The European Commission has banned its staff from using TikTok, BBC News reports. The measure is aimed at “protecting data and enhancing cyber security”.

The platform is facing accusations of collecting user data and passing it on to the Chinese government. The company insists it operates no differently from other social media.

EU spokeswoman Sonja Gospodinova said that the corporate board of the European Commission, the EU’s executive body, took the decision for security reasons.

“The measure aims to protect the Commission against cybersecurity threats and actions which may be exploited for cyberattacks against the corporate environment of the commission,”

she said.

The ban also means that European Commission staff cannot use TikTok on personal devices where the app is installed.
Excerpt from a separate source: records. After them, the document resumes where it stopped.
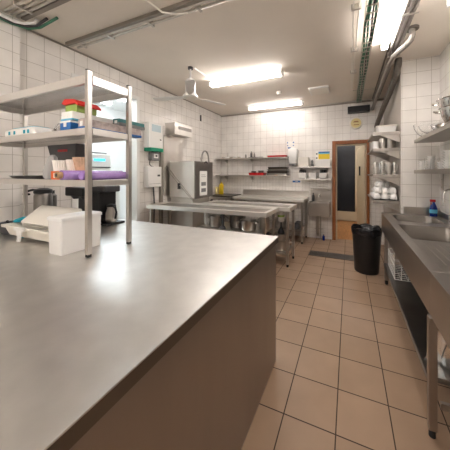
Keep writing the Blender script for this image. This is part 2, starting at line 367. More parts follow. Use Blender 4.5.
# vent and detector
t = thing('ceiling_vent', 'small white rectangular vent on the ceiling between the lamps and the pipes', 'vent', (-.47, 4.22, ZC-.05))
box(-.64, -.31, 4.05, 4.40, ZC-.03, ZC).build('frame', 'white', t, bevel=.004)
v = MB()
for k in range(7): v.box(-.62, -.33, 4.08+k*.045, 4.10+k*.045, ZC-.04, ZC-.03)
v.build('louvres', 'offwhite', t)
tag(MB().lathe(-1.16, 4.06, [(.03, ZC-.05), (.045, ZC-.035), (.05, ZC-.015), (.05, ZC)], 20).build('smoke_detector', 'offwhite', smooth=True), 'small round detector on the ceiling between the two lamps over the steel tables', 'detector')

# ------------------------------------------------------------------ steel island
IX1, IY1, IZ = -.49, 1.70, .922
t = thing('island_worktop', 'long brushed steel island with a wide worktop filling the lower left foreground', 'worktop', (-1.6, .6, 0))
wt = box(XN+.01, IX1, -.9, IY1, IZ-.006, IZ).build('worktop', 'steel_top', t, bevel=.002)
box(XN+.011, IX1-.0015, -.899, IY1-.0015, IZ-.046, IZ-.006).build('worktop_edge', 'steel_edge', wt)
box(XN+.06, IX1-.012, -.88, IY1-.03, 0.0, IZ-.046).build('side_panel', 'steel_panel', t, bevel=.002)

# ------------------------------------------------------------------ rack on the island
RX0, RX1, RY0, RY1 = -2.66, -1.36, .855, 1.145
t = thing('shelf_rack', 'square-tube steel rack with three shelves standing on the island', 'rack', ((RX0+RX1)/2, 1.0, IZ))
for x in (RX0, RX1):
    for y in (RY0, RY1):
        xa, ya = (x, x+.026) if x == RX0 else (x-.026, x), (y, y+.026) if y == RY0 else (y-.026, y)
        p = box(*xa, *ya, IZ+.015, 1.985).build('post', 'steel', t, bevel=.002)
        box(xa[0]+.002, xa[1]-.002, ya[0]+.002, ya[1]-.002, IZ, IZ+.015).build('foot', 'rubber', p)
        box(xa[0]+.001, xa[1]-.001, ya[0]+.001, ya[1]-.001, 1.985, 1.99).build('end_plug', 'black', p)
for z0, z1 in ((1.912, 1.962), (1.622, 1.66), (1.322, 1.36)):
    s = box(RX0+.03, RX1-.03, RY0+.002, RY0+.02, z0, z1).box(RX0+.03, RX1-.03, RY1-.02, RY1-.002, z0, z1).box(RX0+.002, RX0+.02, RY0+.03, RY1-.03, z0, z1).box(RX1-.02, RX1-.002, RY0+.03, RY1-.03, z0, z1)
    s = s.build('shelf_frame', 'steel_light', t, bevel=.0015)
    box(RX0+.02, RX1-.02, RY0+.02, RY1-.02, z1-.006, z1-.001).build('shelf_sheet', 'steel_sheet', s)
S2, S3 = 1.6605, 1.3605
# things on the middle shelf
def film_box(x, y0, y1, z, w, h, m, label, cat='box', stripe=None, sm='paper'):
    t = thing('film_box', label, cat, (x, (y0+y1)/2, z), 'long dispenser boxes on the middle rack shelf')
    box(x-w/2, x+w/2, y0, y1, z, z+h).build('carton', m, t, bevel=.002)
    if stripe: box(x-w/2-.0015, x+w/2+.0015, y0-.0015, y1+.0015, z+h*stripe[0], z+h*stripe[1]).build('printed_band', sm, t)
    box(x-.012, x+.012, y0-.003, y0, z+h*.3, z+h*.75).build('printed_mark', 'white', t)
    return t
film_box(-1.565, .855, 1.20, S2, .10, .055, 'blue', 'dark blue dispenser box with a white band, under the white carton', stripe=(.75, .95))
film_box(-1.56, .860, 1.195, S2+.0565, .105, .052, 'paper', 'white dispenser box with pinkish side on top of the dark blue one', stripe=(.0, .18), sm='cyan')
film_box(-1.455, .88, 1.28, S2, .06, .062, 'pinkgrey', 'grey printed dispenser box jutting out past the far rack post', stripe=(.0, .25), sm='blue')
film_box(-1.455, 1.10, 1.31, S2+.063, .06, .045, 'tealcard', 'teal dispenser box jutting out past the far rack post', stripe=(.0, .45), sm='printgrey')
t = thing('card_box', 'green card box with a folded red lid on the stack of film boxes', 'box', (-1.55, .95, S2+.11))
box(-1.61, -1.50, .88, 1.0, S2+.109, S2+.155).build('carton', 'greencard', t, bevel=.002)
MB().prism([(-1.63, S2+.165), (-1.61, S2+.1555), (-1.50, S2+.1555), (-1.475, S2+.14), (-1.47, S2+.148), (-1.51, S2+.18), (-1.60, S2+.19)], 'y', .87, 1.01).build('lid', 'redcard', t)
t = thing('wipes_packet', 'white and turquoise soft packet at the left of the middle rack shelf', 'packet', (-2.2, 1.0, S2))
MB().loops([rrect(-2.40+i, -2.02-i, .90+i, 1.06-i, .03, z) for i, z in ((.02, S2), (0, S2+.015), (0, S2+.05), (.025, S2+.07))]).build('packet', 'paper', t, smooth=True)
MB().loops([rrect(-2.36, -2.06, .93, 1.03, .02, z) for z in (S2+.0705, S2+.075)]).build('seal', 'cyan', t)
wp = MB()
for x in (-2.33, -2.26, -2.13, -2.08): wp.box(x, x+.025, .8985, .902, S2+.02, S2+.045)
wp.build('printed_mark', 'teal', t)
t = thing('whisk', 'small wire whisk lying on the middle rack shelf beside the boxes', 'whisk', (-1.9, 1.0, S2))
w = MB()
for k in range(5):
    a = PI*k/5
    w.tube([(-1.96+.16*math.sin(PI*i/12*.5), 1.0+.045*math.sin(PI*i/12)*math.cos(a), S2+.05+.045*math.sin(PI*i/12)*math.sin(a)) for i in range(13)], .0018, 5)
    w.tube([(-1.96+.16*math.sin(PI*i/12*.5), 1.0-.045*math.sin(PI*i/12)*math.cos(a), S2+.05-.045*math.sin(PI*i/12)*math.sin(a)) for i in range(13)], .0018, 5)
w.build('wires', 'chrome', t, smooth=True)
MB().tube([(-2.0, 1.0, S2+.012), (-1.955, 1.0, S2+.05)], .009, 8).build('handle', 'steel', t, smooth=True)
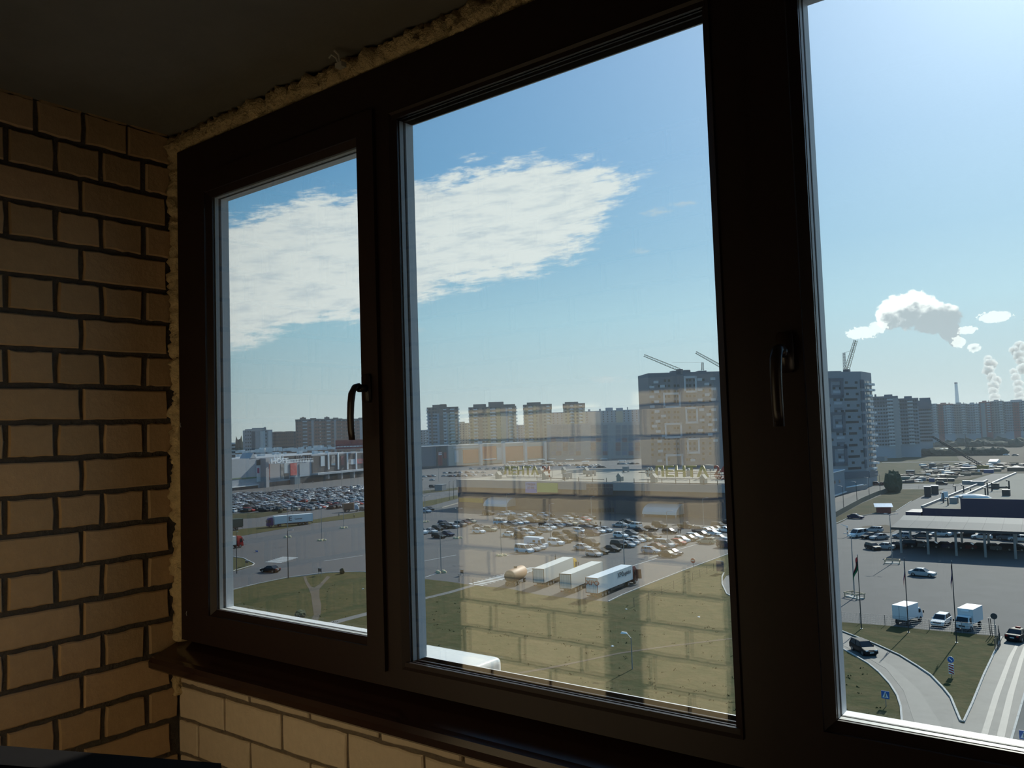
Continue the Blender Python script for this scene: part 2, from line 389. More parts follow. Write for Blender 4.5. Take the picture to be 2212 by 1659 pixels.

The Commission claims to have around 32 000 permanent and contract staff. They must remove the application as soon as possible, but no later than 15 March.

For those who do not comply by the deadline, corporate apps – such as the commission’s email and Skype for Business – will no longer be available.

TikTok said the commission’s decision was based on misconceptions about its platform.

“We are disappointed by this decision, which we believe is wrong and based on fundamental misconceptions,”

a spokesperson said.

Last year, TikTok admitted that some officials in China had access to European users’ data.

This is a new stage in the growing tensions between Beijing and the West after accusations surfaced that China deliberately created the platform in order to hinder the mental development of the adolescent generation in the West. This is evidenced by the Chinese version of the app, which, unlike that used around the world, showcases the achievements of school and university students, provides good examples and stimulates the development of society.

Something quite different from the TikTok challenges that Europeans and Americans dare to do, some of which result in deaths.